** Start Recorded data **

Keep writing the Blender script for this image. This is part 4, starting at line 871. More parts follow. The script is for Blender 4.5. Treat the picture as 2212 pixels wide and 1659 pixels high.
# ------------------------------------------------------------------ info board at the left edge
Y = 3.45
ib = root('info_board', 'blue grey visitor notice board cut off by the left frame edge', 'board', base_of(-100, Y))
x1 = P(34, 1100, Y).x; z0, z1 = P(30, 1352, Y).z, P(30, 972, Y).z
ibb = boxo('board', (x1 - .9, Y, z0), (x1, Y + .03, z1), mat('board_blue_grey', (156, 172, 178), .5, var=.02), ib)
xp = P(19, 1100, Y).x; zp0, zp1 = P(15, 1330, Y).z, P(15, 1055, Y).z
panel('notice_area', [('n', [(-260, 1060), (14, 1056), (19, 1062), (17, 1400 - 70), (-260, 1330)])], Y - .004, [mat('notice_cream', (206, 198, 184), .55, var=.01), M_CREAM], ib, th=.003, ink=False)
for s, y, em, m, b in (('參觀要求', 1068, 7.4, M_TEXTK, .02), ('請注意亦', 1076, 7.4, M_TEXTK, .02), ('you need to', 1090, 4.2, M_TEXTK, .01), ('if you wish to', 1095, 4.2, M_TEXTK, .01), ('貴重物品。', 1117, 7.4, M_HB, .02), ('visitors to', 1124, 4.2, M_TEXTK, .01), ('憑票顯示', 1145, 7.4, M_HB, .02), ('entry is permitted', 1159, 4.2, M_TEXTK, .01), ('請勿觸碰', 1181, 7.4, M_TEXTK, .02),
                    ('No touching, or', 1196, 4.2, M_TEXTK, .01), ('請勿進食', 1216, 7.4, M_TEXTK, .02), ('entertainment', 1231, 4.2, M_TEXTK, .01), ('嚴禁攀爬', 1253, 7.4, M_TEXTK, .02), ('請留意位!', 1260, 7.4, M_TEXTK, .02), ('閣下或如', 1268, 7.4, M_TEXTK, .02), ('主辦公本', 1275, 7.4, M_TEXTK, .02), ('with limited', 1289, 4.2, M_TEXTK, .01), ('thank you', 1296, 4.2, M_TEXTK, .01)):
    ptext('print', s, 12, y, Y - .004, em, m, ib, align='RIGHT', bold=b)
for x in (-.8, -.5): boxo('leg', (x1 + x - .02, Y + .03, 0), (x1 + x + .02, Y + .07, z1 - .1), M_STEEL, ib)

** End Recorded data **

> [Problem description] Copy out the whole listing exactly.

> [Final answer]
Keep writing the Blender script for this image. This is part 4, starting at line 871. More parts follow. The script is for Blender 4.5. Treat the picture as 2212 pixels wide and 1659 pixels high.
# ------------------------------------------------------------------ info board at the left edge
Y = 3.45
ib = root('info_board', 'blue grey visitor notice board cut off by the left frame edge', 'board', base_of(-100, Y))
x1 = P(34, 1100, Y).x; z0, z1 = P(30, 1352, Y).z, P(30, 972, Y).z
ibb = boxo('board', (x1 - .9, Y, z0), (x1, Y + .03, z1), mat('board_blue_grey', (156, 172, 178), .5, var=.02), ib)
xp = P(19, 1100, Y).x; zp0, zp1 = P(15, 1330, Y).z, P(15, 1055, Y).z
panel('notice_area', [('n', [(-260, 1060), (14, 1056), (19, 1062), (17, 1400 - 70), (-260, 1330)])], Y - .004, [mat('notice_cream', (206, 198, 184), .55, var=.01), M_CREAM], ib, th=.003, ink=False)
for s, y, em, m, b in (('參觀要求', 1068, 7.4, M_TEXTK, .02), ('請注意亦', 1076, 7.4, M_TEXTK, .02), ('you need to', 1090, 4.2, M_TEXTK, .01), ('if you wish to', 1095, 4.2, M_TEXTK, .01), ('貴重物品。', 1117, 7.4, M_HB, .02), ('visitors to', 1124, 4.2, M_TEXTK, .01), ('憑票顯示', 1145, 7.4, M_HB, .02), ('entry is permitted', 1159, 4.2, M_TEXTK, .01), ('請勿觸碰', 1181, 7.4, M_TEXTK, .02),
                    ('No touching, or', 1196, 4.2, M_TEXTK, .01), ('請勿進食', 1216, 7.4, M_TEXTK, .02), ('entertainment', 1231, 4.2, M_TEXTK, .01), ('嚴禁攀爬', 1253, 7.4, M_TEXTK, .02), ('請留意位!', 1260, 7.4, M_TEXTK, .02), ('閣下或如', 1268, 7.4, M_TEXTK, .02), ('主辦公本', 1275, 7.4, M_TEXTK, .02), ('with limited', 1289, 4.2, M_TEXTK, .01), ('thank you', 1296, 4.2, M_TEXTK, .01)):
    ptext('print', s, 12, y, Y - .004, em, m, ib, align='RIGHT', bold=b)
for x in (-.8, -.5): boxo('leg', (x1 + x - .02, Y + .03, 0), (x1 + x + .02, Y + .07, z1 - .1), M_STEEL, ib)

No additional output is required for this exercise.